The Sensex jumped 1% to 25,963.97, its highest close since August 31. The Shanghai Composite Index surged 4.9% as technology shares led a rebound for companies beaten down during a $5tn rout. Asian stocks rose, following US shares higher, before the Fed decides whether to raise rates for the first time in almost a decade. Odds of an increase are at 32%, down from more than 50% before China devalued the yuan.
“It’s not about what the Fed does but more about what it says,” Ridham Desai, head of India research at Morgan Stanley, said in an interview with Bloomberg TV India in Mumbai. “Given our macro stability, we want the world’s largest central bank to tell us that they think that US growth is okay, and that they’re not unduly worried about the pressure from China and that they are going to hike” borrowing costs, he said. Desai said he’s overweight on industrial companies, private lenders and technology shares.
Foreigners bought a net $20.5mn of Indian shares on September 14, the first inflow in 11 days. They’ve bought a net $3.6bn of domestic shares this year, the most among eight Asian markets tracked by Bloomberg, after Japan.
Reserve Bank of India Governor Raghuram Rajan has resisted pressure from the government to ease monetary policy, leaving rates unchanged in August. The next review is scheduled on September 29.
The Sensex has fallen 5.6% in 2015 and trades at 14.7 times projected 12-month earnings, near the cheapest level since May 2014. The MSCI Emerging Markets Index, down 14% since Jan. 1, is valued at a multiple of 10.8. Indian markets are closed on Thursday for a public holiday.
The 50-stock CNX Nifty Index jumped 0.9% to its highest close since Aug. 31. The India VIX index, a benchmark measure of equity-option costs, slumped 7.4% to 22 in a third day of losses.
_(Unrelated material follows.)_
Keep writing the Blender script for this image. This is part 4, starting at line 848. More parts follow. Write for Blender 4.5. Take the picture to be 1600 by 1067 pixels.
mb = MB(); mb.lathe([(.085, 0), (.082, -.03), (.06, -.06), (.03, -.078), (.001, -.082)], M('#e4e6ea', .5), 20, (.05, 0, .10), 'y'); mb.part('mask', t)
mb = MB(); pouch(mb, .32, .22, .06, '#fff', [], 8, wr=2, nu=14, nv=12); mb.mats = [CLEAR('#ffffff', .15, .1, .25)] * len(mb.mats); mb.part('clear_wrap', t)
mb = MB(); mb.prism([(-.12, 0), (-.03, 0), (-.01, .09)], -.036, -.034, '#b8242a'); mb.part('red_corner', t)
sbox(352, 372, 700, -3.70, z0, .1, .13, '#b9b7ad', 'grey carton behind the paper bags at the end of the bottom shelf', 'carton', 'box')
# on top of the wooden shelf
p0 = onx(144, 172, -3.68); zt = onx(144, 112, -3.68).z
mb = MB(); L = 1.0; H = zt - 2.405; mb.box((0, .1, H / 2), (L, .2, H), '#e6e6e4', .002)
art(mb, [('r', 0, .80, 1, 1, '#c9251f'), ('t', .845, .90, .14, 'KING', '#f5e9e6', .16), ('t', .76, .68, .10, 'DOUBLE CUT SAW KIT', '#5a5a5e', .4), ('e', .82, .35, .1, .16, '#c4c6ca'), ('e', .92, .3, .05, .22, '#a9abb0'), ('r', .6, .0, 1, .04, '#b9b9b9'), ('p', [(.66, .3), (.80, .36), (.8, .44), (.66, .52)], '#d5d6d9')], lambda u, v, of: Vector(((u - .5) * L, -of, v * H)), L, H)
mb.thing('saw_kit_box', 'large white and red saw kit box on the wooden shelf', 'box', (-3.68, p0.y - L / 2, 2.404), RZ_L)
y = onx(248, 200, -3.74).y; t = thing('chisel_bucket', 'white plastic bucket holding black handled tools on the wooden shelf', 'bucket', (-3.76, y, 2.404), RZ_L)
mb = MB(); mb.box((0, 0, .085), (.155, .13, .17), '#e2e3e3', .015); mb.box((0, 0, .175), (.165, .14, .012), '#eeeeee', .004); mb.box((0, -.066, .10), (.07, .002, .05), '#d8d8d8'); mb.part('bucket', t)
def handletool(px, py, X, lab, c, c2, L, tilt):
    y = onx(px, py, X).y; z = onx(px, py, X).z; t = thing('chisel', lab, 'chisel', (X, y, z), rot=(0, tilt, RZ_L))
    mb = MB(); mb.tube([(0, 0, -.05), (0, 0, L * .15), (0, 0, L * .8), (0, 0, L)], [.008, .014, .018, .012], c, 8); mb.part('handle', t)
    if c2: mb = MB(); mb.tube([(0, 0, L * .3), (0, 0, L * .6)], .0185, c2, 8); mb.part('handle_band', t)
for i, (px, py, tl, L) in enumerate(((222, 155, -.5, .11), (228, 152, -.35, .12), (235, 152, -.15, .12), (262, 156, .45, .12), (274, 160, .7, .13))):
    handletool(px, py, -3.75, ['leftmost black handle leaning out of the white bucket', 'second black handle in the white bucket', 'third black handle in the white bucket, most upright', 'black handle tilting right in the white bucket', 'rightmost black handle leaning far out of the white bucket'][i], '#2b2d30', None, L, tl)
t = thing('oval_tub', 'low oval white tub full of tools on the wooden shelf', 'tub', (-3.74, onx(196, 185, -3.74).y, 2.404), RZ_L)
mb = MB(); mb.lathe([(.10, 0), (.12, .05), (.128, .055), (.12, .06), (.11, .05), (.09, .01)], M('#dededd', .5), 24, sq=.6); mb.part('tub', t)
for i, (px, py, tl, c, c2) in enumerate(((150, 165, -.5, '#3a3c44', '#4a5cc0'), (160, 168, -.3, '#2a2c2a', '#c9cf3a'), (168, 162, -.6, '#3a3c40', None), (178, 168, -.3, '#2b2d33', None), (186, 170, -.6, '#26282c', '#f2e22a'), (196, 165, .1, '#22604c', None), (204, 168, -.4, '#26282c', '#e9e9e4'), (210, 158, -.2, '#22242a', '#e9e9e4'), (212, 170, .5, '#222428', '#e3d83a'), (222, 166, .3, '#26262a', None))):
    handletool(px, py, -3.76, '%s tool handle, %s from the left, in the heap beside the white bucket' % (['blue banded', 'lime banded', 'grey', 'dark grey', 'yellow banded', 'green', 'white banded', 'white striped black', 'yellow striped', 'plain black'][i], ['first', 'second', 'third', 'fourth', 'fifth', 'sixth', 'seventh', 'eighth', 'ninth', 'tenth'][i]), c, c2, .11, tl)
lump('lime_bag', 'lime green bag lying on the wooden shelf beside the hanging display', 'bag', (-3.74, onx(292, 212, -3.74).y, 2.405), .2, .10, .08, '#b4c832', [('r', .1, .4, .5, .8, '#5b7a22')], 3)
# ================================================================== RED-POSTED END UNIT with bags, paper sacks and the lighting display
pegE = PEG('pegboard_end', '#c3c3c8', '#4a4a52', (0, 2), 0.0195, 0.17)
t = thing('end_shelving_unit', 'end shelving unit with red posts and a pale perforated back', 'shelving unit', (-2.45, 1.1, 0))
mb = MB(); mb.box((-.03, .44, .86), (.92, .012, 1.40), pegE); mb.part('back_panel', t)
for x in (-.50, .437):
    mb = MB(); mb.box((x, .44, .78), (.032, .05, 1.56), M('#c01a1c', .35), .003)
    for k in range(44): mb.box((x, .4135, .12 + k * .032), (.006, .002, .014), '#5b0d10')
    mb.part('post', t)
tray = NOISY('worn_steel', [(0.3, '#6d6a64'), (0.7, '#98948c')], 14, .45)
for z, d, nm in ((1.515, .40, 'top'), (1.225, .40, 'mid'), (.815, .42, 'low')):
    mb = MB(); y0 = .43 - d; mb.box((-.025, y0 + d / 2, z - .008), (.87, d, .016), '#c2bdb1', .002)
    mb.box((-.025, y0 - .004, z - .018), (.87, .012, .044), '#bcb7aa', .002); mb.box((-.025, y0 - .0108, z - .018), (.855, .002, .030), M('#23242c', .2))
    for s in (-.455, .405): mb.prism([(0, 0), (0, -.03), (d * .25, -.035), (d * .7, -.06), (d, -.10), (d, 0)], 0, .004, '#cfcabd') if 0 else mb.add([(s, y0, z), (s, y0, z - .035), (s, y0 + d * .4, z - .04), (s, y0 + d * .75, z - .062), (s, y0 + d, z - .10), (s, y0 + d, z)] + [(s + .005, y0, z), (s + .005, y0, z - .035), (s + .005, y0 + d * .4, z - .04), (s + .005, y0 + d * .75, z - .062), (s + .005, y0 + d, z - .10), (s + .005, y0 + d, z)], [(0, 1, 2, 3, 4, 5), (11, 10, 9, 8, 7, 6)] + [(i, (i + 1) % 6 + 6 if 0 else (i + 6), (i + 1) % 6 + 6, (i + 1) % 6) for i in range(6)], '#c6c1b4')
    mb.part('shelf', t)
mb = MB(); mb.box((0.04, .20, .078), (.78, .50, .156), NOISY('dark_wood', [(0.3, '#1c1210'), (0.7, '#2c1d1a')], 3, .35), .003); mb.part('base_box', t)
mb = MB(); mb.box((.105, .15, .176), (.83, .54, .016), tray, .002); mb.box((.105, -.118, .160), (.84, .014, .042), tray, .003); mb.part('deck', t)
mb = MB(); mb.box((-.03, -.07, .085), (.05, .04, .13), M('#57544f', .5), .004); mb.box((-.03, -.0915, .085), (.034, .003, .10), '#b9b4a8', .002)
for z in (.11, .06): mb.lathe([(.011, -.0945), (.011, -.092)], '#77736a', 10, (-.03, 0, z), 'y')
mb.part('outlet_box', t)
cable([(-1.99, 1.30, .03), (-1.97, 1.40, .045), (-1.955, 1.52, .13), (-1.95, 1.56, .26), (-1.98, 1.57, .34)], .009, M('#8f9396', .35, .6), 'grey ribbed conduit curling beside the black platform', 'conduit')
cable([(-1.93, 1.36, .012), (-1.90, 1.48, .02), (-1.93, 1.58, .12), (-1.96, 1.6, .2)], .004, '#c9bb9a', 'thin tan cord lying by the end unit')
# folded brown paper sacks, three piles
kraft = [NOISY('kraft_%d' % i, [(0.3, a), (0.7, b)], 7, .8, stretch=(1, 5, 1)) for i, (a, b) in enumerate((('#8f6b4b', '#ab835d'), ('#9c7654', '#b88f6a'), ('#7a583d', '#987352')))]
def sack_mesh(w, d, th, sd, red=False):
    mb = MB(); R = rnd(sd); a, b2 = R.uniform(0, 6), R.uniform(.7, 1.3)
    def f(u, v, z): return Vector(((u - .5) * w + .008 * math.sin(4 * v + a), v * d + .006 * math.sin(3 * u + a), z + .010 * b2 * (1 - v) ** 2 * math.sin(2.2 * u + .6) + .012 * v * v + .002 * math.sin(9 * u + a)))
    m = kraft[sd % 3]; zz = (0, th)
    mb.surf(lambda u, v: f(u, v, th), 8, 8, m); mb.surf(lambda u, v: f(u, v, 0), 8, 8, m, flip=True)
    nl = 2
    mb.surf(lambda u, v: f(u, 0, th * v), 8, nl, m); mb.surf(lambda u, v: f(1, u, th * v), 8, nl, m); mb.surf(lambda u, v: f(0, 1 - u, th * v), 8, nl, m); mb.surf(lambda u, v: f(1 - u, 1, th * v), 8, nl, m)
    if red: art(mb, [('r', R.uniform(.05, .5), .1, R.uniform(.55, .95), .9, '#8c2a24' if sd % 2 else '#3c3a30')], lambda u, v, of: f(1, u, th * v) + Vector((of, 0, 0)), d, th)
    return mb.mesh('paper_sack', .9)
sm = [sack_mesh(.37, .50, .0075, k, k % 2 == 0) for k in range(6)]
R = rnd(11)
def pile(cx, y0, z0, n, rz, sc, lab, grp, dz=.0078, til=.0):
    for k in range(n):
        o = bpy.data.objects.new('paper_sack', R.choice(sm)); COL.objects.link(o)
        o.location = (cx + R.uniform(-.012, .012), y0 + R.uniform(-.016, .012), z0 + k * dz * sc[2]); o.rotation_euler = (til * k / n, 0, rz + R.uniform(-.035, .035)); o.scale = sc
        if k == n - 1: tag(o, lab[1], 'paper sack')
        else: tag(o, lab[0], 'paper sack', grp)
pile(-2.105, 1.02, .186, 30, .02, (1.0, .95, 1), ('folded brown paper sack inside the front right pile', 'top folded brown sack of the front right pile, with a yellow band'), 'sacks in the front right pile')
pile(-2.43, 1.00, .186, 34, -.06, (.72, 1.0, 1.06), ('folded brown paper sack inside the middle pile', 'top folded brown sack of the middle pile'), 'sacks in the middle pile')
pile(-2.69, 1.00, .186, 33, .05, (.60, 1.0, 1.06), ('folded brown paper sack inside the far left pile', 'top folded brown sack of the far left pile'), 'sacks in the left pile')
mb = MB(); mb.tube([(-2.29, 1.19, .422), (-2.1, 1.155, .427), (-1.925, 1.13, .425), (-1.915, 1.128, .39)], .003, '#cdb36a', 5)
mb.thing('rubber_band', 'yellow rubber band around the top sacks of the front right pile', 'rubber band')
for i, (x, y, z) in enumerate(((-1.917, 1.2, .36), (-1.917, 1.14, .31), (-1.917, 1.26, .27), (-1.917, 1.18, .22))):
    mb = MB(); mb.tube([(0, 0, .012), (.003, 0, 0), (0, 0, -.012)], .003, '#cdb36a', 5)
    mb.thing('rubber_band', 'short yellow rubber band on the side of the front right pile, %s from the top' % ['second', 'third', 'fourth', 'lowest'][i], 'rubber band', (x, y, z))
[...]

Meanwhile the rupee retreated for a second day after the nation’s exports fell for a ninth month and amid investor caution before the Federal Reserve’s rate-setting meeting.
Overseas shipments shrank 21% from a year earlier in August, official data showed after markets closed Tuesday. The run of declines is the longest since 2009. Traders give a 32% chance the Fed will raise interest rates for the first time since 2006 on Thursday, a move that would reduce the appeal of assets in emerging markets such as India. Currency and bond markets in India will be shut today for a public holiday.
“The trade report isn’t supportive of the rupee,” said Sajal Gupta, head of foreign exchange and rates at Edelweiss Securities in Mumbai. “There is some nervousness ahead of the Fed meeting. People who are unhedged would like to have some protection before the event.”
The rupee fell 0.1% to 66.46 a dollar in Mumbai, according to prices from local banks compiled by Bloomberg. The currency slumped 3.5% in August, the biggest drop in two years.